Initially, the music critics were less than impressed with Santana. Rolling Stone’s Langdon Winner at the time called it “a masterpiece of hollow techniques” and “fast, pounding, frantic music with no real content,” comparing the music’s effect to methedrine. The Village Voice’s Robert Christgau happily agreed with Winner’s sentiment, saying, “Just want to register my unreconstructed opposition to the methedrine school of American music. A lot of noise.” Wow, you wonder whether these guys were on the very drug they referenced when they made their clever assessments!

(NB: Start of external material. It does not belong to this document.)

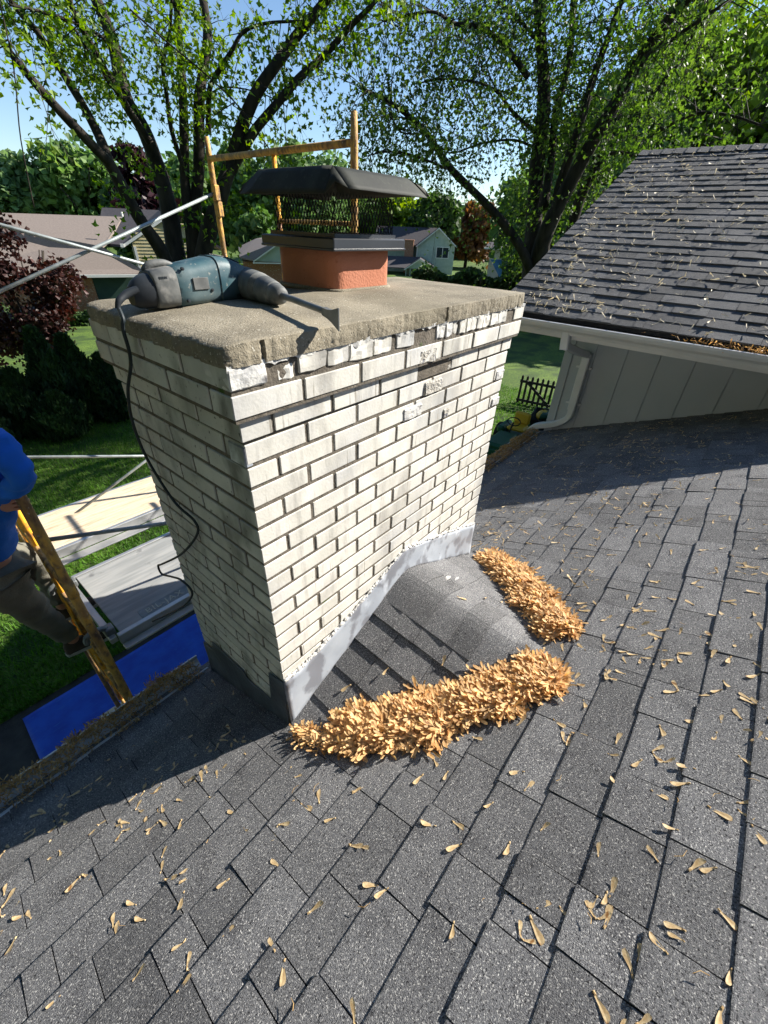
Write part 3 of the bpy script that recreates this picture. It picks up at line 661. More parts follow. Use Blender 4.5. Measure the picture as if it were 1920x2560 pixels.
LT={"A":[[5.19,10.74,-1.38,0.185],[4.99,10.66,-0.43,0.158],[4.59,10.54,0.24,0.133],[4.27,10.51,1.08,0.11],[4.05,10.35,1.26,0.095],[3.45,10.2,1.82,0.075],[3.11,10.08,2.17,0.061],[2.92,10.18,2.51,0.05],[2.6,9.88,2.7,0.039]],"B":[[4.28,10.54,1.08,0.1],[4.41,11.04,1.59,0.091],[4.31,11.22,2.1,0.079],[4.25,11.68,2.66,0.069],[4.16,11.91,3.08,0.059],[4.08,12.31,3.39,0.051],[3.94,12.52,3.74,0.043]],"C":[[5.39,10.76,-1.4,0.233],[5.53,11.05,-0.45,0.212],[5.64,11.16,0.45,0.191],[5.73,11.47,1.24,0.174],[5.72,11.73,1.91,0.158],[5.54,11.91,2.44,0.142],[5.75,12.31,3.21,0.13],[5.79,12.52,3.69,0.118],[5.75,12.73,4.18,0.106]],"C2":[[5.53,11.16,1.62,0.082],[5.25,11.23,2.11,0.072],[4.86,10.95,2.53,0.061],[4.62,10.8,2.88,0.053],[4.38,10.62,3.14,0.046],[4.2,10.3,3.37,0.039]],"D":[[5.57,10.76,-1.41,0.146],[5.76,10.67,-0.43,0.129],[6.01,10.86,0.91,0.112],[6.18,10.84,1.76,0.098],[6.46,11.04,2.58,0.087],[6.62,11.12,3.34,0.076],[6.68,11.02,4.13,0.064]],"E":[[5.93,10.64,1.15,0.052],[5.78,10.6,1.85,0.046],[5.85,10.66,2.37,0.041],[5.74,10.39,2.8,0.036],[5.88,10.23,3.16,0.032],[5.88,9.96,3.51,0.028],[5.92,9.86,3.79,0.025]],"F":[[5.6,10.57,-1.39,0.167],[5.92,10.66,0.0,0.147],[6.41,10.76,1.37,0.13],[6.72,10.88,2.42,0.115],[7.09,11.07,3.07,0.106],[7.36,11.13,3.68,0.096],[7.54,11.4,4.41,0.086]],"F2":[[6.83,10.85,1.92,0.068],[6.83,10.57,2.6,0.056],[6.78,10.17,2.8,0.048],[6.88,9.62,3.13,0.039],[7.08,9.43,3.41,0.032],[7.34,9.0,3.53,0.026],[7.76,8.43,3.57,0.02]],"G":[[5.67,10.59,-1.4,0.224],[5.9,10.38,-0.42,0.198],[6.27,9.88,0.7,0.171],[6.63,9.77,1.36,0.154],[6.83,9.45,1.99,0.135],[7.04,9.12,2.5,0.118],[7.35,8.74,2.96,0.104],[7.89,8.59,3.5,0.093],[8.32,8.28,3.96,0.081],[8.34,7.83,4.19,0.068]],"H":[[6.62,9.81,1.19,0.115],[6.94,9.3,1.84,0.099],[7.23,8.87,2.26,0.086],[7.66,8.49,2.75,0.074],[8.13,8.2,3.14,0.064],[8.47,7.85,3.53,0.054],[8.57,7.32,3.78,0.043],[8.82,7.18,4.03,0.034]],"I":[[4.92,9.68,3.24,0.014],[5.41,9.5,2.93,0.014],[5.85,8.99,2.5,0.013],[6.34,8.77,2.11,0.013],[6.7,8.46,1.54,0.013]],"J":[[4.09,11.42,3.28,0.021],[4.47,11.19,3.19,0.019],[4.5,10.76,2.78,0.017],[4.61,10.43,2.28,0.015]],"K":[[2.49,8.34,2.5,0.007],[2.36,8.22,1.84,0.007],[2.2,8.36,1.12,0.007],[2.1,8.49,0.31,0.006]],"L":[[5.5,11.83,3.03,0.038],[5.19,11.56,3.22,0.032],[4.63,11.54,3.31,0.026],[4.25,11.74,3.37,0.022],[3.69,11.58,3.29,0.017]],"M":[[6.56,9.67,1.34,0.019],[5.98,9.68,0.73,0.014],[5.74,9.34,0.04,0.01]],"N":[[6.57,10.63,2.38,0.018],[6.87,10.11,2.64,0.015],[7.38,9.49,2.59,0.012],[7.67,8.94,2.37,0.009]]}
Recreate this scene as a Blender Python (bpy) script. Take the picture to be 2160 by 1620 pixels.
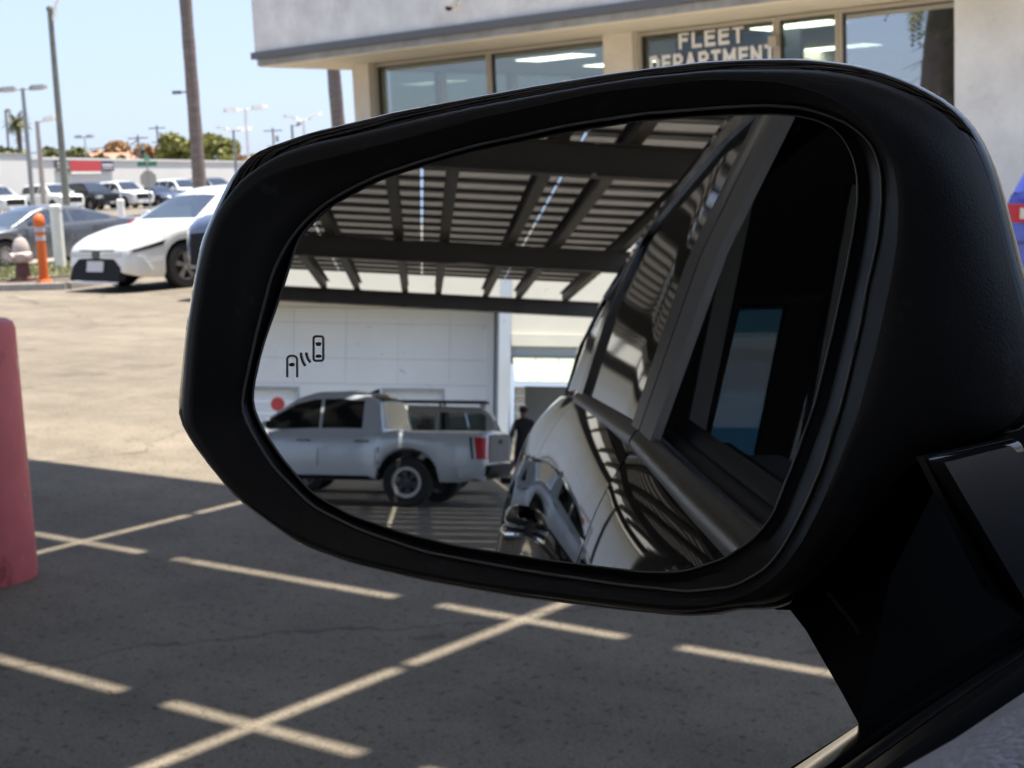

In fairness, Rolling Stone later revised its opinion of the album, characterizing it as “thrilling … with ambition, soul and absolute conviction – every moment played straight from the heart”. In 2012, the magazine also ranked Santana number 149 on their list of the 500 Greatest Albums of All Time. Not sure whether Christgau ever revised his opinion or whether he is still on methedrine – but who cares anyway!